A former teacher at the John Masefield High School kept his job for two years after he was investigated for exchanging an 'inappropriate' text message with a 17 year old girl, a former pupil.

That was in 2016, and two years later, Oliver Paton, who taught at the school's six form centre, resigned just before a governors' disciplinary hearing to consider his dismissal for gross misconduct: a hearing which was called following fresh concerns and evidence collected "from a number of former pupils".

Now a recent Teacher Regulation Agency (TRA) hearing has banned Paton from teaching for life.

The situation has raised concern among parents, and the school took measures to address those worries this week.

In a statement, headteacher Andrew Evans said: "We are extremely sorry that a number of former students were contacted by this teacher and in some cases were sent inappropriate messages and obscene images. This was extremely upsetting and intimidating for them, and totally unacceptable.

"We would like to thank the young people involved for their courage in coming forward and assisting with the investigation. Their actions have helped to ensure that Mr Paton will not be able to teach again."

The lifetime ban has been imposed following the recent TRA disciplinary hearing in Coventry, which heard that Paton, aged 32, sent sex images and messages to former pupils through Facebook and other social media.

Paton sent an image of a penis to a former pupil asking ‘Is this what you want?'

Another message included an image of a penis partially obscured by an emoji and captioned ‘I want to see your bottom half spread with your top half.’

Other messages he sent read: ‘I’m drunk and hard asf’ – ‘Drunk and horny ha ha’ – ‘Fair one ….. think I need to put porn on’.

Paton who taught at John Masefield High School from September 2015 until October 2018 admitted: sexually motivated conduct; failing to maintain appropriate professional boundaries with ex pupils; following or friending them on social media platforms; sending them photographs/images of a sexual nature; sending them messages of a sexual nature; acting as he did despite a warning from the school; and that he was guilty of unacceptable professional conduct which could bring the teaching profession into disrepute.

The TRA panel in its findings say concern over his behaviour was first raised in 2016 when the mother of an ex-pupil reported to a member of staff that Mr Paton had contacted her 17-year-old daughter and used language considered 'inappropriate'.

A disciplinary meeting was held at the school in 2016, after which Paton was warned about his behaviour.
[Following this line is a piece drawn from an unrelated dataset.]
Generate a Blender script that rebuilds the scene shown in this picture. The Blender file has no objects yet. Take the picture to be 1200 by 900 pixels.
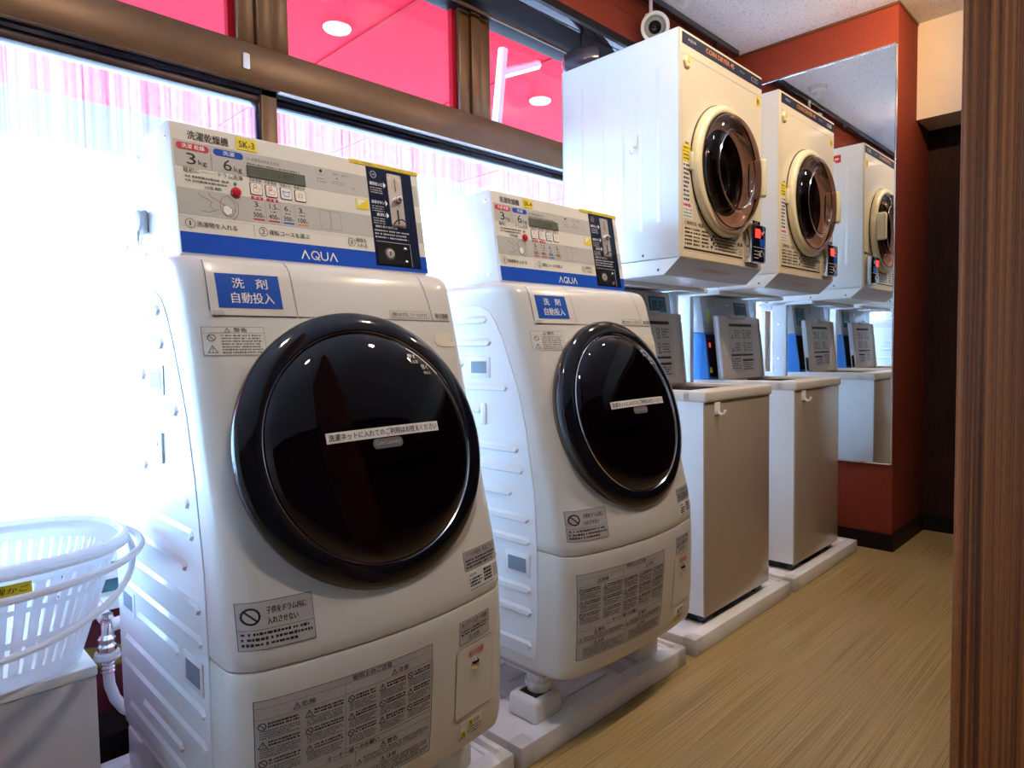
import bpy, bmesh, math, random
from mathutils import Vector, Matrix
random.seed(7)
S = bpy.context.scene
COL = S.collection

# ------------------------------------------------------------------ camera
cam = bpy.data.cameras.new('camera')
cam.sensor_width = 36.0
cam.lens = 775.73 * 36.0 / 1200.0
cam.clip_start = 0.02
cam.clip_end = 200
CAM = bpy.data.objects.new('camera', cam)
COL.objects.link(CAM)
S.camera = CAM
YAW, PITCH, ROLL = 0.7885, -0.0511, -0.0156
fw = Vector((math.cos(YAW) * math.cos(PITCH), math.sin(YAW) * math.cos(PITCH), math.sin(PITCH)))
rt = Vector((math.sin(YAW), -math.cos(YAW), 0))
up = rt.cross(fw)
r2 = rt * math.cos(ROLL) + up * math.sin(ROLL)
u2 = up * math.cos(ROLL) - rt * math.sin(ROLL)
M = Matrix((r2, u2, -fw)).transposed().to_4x4()
M.translation = Vector((0, 0, 1.0))
CAM.matrix_world = M

# ------------------------------------------------------------------ view
S.view_settings.view_transform = 'Standard'
S.view_settings.look = 'None'
S.view_settings.exposure = 0.12
S.view_settings.gamma = 1.0
S.view_settings.use_curve_mapping = False
S.cycles.use_denoising = True
S.cycles.max_bounces = 10
S.cycles.diffuse_bounces = 5
S.cycles.glossy_bounces = 6
S.cycles.transparent_max_bounces = 12
S.cycles.caustics_reflective = True
S.cycles.caustics_refractive = False
S.cycles.sample_clamp_indirect = 12

# ------------------------------------------------------------------ daylight
SKY = 18.0
w = bpy.data.worlds.new('daylight')
S.world = w
w.use_nodes = True
bg = w.node_tree.nodes['Background']
bg.inputs[0].default_value = (0.37, 0.66, 1.0, 1)
bg.inputs[1].default_value = SKY

WARM = (1.0, 0.78, 0.56)


def area(name, loc, size, energy, color, target=None, sizey=None, spread=None):
    l = bpy.data.lights.new(name, 'AREA')
    l.energy = energy
    l.color = color
    l.size = size
    if sizey:
        l.shape = 'RECTANGLE'
        l.size_y = sizey
    else:
        l.shape = 'DISK'
    if spread:
        l.spread = spread
    o = bpy.data.objects.new(name, l)
    COL.objects.link(o)
    o.location = loc
    if target is not None:
        o.rotation_euler = (Vector(target) - Vector(loc)).to_track_quat('-Z', 'Y').to_euler()
    return o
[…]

However, despite this, he went on to send the penis image messages and the others.

Concerning the circumstances of the 2016 hearing, Mr Evans said: "We immediately contacted the Herefordshire's Safeguarding Officer and the police. Following their help and advice we thoroughly investigated this matter and convened and disciplinary hearing. We took human resources and legal advice and were advised that, on the basis of the one text conversation, that this would not be considered gross misconduct and was not grounds for dismissal."

Instead, Paton on that occasion was issued with a formal written warning, extra training and advice, and kept his job.
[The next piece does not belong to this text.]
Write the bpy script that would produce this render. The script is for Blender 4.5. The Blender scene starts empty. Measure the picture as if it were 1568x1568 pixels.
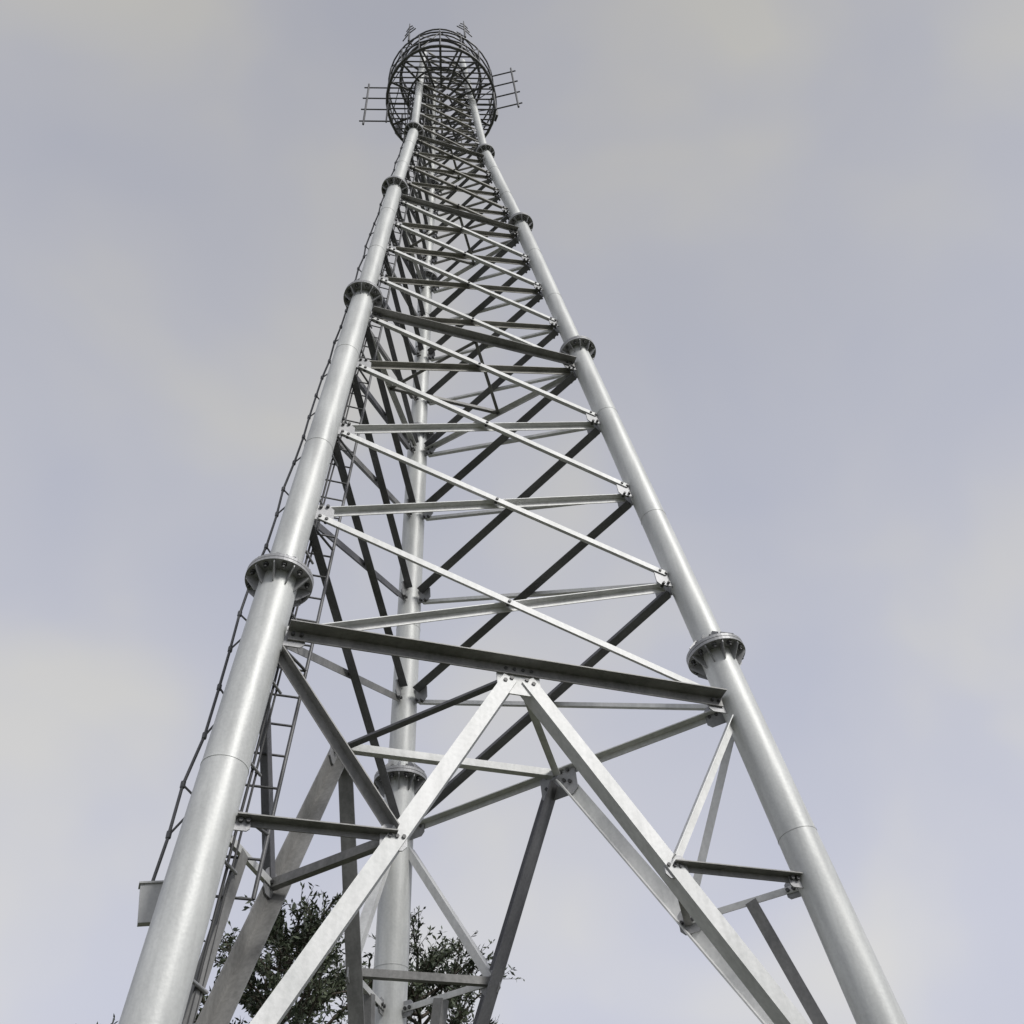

Some parents have question whether the 2016 hearing led to the right outcome, and have also raised questions as to how the situation was apparently not made widely know to parents at the time.

On the Ledbury Reporter online page, one concerned parent said: "The school didn't even communicate to say 'be reassured', although I was informed of this by my son a year ago so how did pupils know ? Paton wasn't just a six form teacher he was a PE teacher for all ages."

The recent TRA hearing imposed the lifetime ban from teaching on Paton, on behalf of the Education Secretary.

TRA decision maker, Dawn Dandy, said the ban was “proportionate and in the public interest”.

She added: “This misconduct was repeated despite a warning and with the lack of full remorse and insight, I consider that allowing for no review period is reasonably necessary to maintain public confidence and is proportionate and in the public interest.”

It is open to Mr Paton to appeal to the High Court.